Die Berechnung der Leistungen sei aber nicht einfach, sagt Joshua Bishop, Koordinator des TEEB-Wirtschaftsberichts. Am Beispiel der Bestäubungsleistung erklärt er, welche Wege es für die Wertermittlung gibt: Man könne sich verschiedene Erntemengen anschauen und sie mit der Anzahl der Bienen vergleichen, die auf den Feldern zur Zeit der Bestäubung aktiv waren.
Ein anderer Weg sei zu ermitteln, was die Bestäubung mit der Hand kosten würde, oder wie viel aufgewendet werden muss, wenn ein Imker mit einem Bienenvolk kommt. Doch warum setzen sich Leute wie Bishop mit der Berechnung der finanziellen Leistungen
der Natur auseinander? "Die Werte sind unsichtbar, und wir versuchen, sie sichtbar zu machen, damit die Politiker dieser Angelegenheit mehr Aufmerksamkeit schenken", erklärt Bishop.
Ökologische Schulden werden sichtbar
Im globalen Maßstab werden laut dem TEEB-Bericht "die potenziellen ökologischen Schulden der Wirtschaft drohend sichtbar." Der Bericht verweist dabei auf eine Studie der Vereinten Nationen, wonach auf weltweit 3000 börsenotierte Unternehmen ökologische "externe Effekte" - also Kosten für die Gesellschaft aufgrund normaler Geschäftsvorgänge - von insgesamt mehr als zwei Billionen Dollar kommen. Das seien sieben Prozent ihres Gesamtumsatzes und bis zu einem Drittel ihres Gesamtgewinns. Die hier bewerteten Auswirkungen wirtschaftlicher Tätigkeiten auf Mensch und Natur waren Treibhausgasemissionen (69 Prozent der Gesamteffekte), Übernutzung und Verschmutzung von Wasser, Feinstaubemissionen, Abfälle und nicht nachhaltige Nutzung natürlicher Fisch- und Waldbestände.

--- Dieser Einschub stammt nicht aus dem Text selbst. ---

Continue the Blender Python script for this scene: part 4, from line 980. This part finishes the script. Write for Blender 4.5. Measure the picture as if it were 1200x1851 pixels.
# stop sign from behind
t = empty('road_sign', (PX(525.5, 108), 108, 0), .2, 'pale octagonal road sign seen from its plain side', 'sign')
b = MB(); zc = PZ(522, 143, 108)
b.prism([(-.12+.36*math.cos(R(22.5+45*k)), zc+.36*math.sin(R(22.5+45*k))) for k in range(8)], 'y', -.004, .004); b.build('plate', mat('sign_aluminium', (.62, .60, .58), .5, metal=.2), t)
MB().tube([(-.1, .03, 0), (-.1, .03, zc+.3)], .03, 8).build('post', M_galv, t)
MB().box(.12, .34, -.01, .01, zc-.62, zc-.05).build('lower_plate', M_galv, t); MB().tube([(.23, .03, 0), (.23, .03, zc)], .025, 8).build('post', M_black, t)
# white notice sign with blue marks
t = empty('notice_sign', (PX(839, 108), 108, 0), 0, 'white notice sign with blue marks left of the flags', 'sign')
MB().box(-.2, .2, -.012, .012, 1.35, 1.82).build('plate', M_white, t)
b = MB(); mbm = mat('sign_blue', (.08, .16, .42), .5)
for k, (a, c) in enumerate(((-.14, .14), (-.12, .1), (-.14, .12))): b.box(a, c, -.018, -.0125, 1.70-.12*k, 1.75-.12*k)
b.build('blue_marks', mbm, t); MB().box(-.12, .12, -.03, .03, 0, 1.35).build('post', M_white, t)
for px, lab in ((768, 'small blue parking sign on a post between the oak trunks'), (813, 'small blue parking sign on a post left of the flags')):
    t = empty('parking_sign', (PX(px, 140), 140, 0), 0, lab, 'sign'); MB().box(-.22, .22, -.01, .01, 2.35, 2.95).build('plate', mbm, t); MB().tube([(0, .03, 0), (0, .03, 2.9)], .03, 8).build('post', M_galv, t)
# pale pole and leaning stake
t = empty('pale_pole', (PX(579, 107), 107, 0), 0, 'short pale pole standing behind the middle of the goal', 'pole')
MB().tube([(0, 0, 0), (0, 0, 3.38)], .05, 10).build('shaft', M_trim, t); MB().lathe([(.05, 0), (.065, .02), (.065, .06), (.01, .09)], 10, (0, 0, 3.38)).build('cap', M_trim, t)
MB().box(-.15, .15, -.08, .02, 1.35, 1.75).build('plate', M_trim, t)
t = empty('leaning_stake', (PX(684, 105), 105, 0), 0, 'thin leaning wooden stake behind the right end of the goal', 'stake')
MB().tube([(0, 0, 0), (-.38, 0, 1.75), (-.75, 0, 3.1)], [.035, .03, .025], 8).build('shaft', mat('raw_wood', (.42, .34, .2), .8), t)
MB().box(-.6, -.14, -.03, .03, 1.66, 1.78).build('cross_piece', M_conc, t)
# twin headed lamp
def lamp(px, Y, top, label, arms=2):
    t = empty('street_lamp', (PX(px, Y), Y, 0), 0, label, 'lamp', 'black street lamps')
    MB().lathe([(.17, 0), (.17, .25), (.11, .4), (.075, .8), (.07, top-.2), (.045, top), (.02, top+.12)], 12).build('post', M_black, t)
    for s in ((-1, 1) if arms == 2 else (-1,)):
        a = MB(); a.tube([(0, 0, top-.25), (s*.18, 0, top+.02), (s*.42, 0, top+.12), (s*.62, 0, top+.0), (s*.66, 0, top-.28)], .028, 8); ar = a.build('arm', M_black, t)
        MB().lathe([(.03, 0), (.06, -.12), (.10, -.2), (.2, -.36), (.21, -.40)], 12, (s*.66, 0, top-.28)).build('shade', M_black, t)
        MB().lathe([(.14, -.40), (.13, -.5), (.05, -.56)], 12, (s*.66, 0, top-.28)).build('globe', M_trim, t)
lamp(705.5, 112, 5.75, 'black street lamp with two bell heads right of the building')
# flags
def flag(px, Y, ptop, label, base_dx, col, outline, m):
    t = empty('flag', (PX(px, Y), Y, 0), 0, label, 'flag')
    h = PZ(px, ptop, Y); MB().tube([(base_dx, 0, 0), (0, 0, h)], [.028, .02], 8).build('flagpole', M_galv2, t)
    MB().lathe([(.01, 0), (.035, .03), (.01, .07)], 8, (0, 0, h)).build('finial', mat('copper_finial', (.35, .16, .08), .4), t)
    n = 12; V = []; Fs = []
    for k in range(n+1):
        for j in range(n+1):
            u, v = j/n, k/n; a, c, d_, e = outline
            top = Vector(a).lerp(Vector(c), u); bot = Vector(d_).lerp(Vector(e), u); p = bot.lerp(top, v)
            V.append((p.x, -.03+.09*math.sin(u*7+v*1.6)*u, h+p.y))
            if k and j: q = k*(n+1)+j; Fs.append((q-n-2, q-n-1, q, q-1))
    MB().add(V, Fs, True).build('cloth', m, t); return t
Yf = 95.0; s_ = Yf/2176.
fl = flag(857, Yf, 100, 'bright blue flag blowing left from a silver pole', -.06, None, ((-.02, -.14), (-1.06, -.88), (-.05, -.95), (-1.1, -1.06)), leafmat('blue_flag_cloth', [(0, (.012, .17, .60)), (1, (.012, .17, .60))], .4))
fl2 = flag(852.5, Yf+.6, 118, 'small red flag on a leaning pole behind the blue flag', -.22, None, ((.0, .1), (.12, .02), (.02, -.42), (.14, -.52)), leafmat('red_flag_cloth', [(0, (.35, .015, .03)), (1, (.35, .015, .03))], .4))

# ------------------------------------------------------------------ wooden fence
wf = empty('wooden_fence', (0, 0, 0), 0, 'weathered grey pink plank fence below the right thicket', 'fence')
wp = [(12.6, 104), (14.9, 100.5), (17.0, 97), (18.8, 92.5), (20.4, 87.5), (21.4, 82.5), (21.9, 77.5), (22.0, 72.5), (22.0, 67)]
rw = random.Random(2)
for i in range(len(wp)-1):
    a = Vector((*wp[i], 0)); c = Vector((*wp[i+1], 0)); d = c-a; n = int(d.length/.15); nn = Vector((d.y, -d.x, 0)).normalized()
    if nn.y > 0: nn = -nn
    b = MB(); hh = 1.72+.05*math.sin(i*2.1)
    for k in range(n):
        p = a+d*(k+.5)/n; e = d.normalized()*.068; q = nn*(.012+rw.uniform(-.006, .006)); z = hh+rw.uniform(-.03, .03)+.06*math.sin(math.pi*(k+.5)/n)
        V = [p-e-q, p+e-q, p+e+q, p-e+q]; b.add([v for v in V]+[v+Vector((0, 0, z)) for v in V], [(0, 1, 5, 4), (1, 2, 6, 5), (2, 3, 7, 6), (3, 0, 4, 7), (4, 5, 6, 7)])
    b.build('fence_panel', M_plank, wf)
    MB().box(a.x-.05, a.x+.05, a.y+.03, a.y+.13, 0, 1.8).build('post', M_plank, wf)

Die TEEB-Experten sind der Ansicht, dass die Zerstörung der Umwelt sowohl die Industrie- als auch die Entwicklungsländer treffen wird. Ärmere Staaten werden ihrer Meinung nach aber stärker von dieser Entwicklung betroffen sein. Experte Bishop begründet das damit, dass die meisten Entwicklungsländer von natürlichen Ressourcen abhängig sind und die Mehrheit der dort lebenden Menschen in der Landwirtschaft tätig ist. Wenn nun Boden, Wasser oder Bienen verloren gehen, leiden diese Menschen mehr darunter als Bewohner in Industrienationen. Landwirte in diesen Staaten können sich nämlich Ersatz beschaffen und Düngemittel oder Bienen kaufen, so Bishop.
In Europa und den USA setzen bereits jetzt einige Bauern auf gekaufte Bienen und Hummeln, um die Erträge von Obstbäumen oder Kürbissen zu steigern. Die gekauften Bestäuber haben aber ihren Preis: 2009 zahlte ein heimischer Bauer an die 200 Euro für sechs Hummelvölker.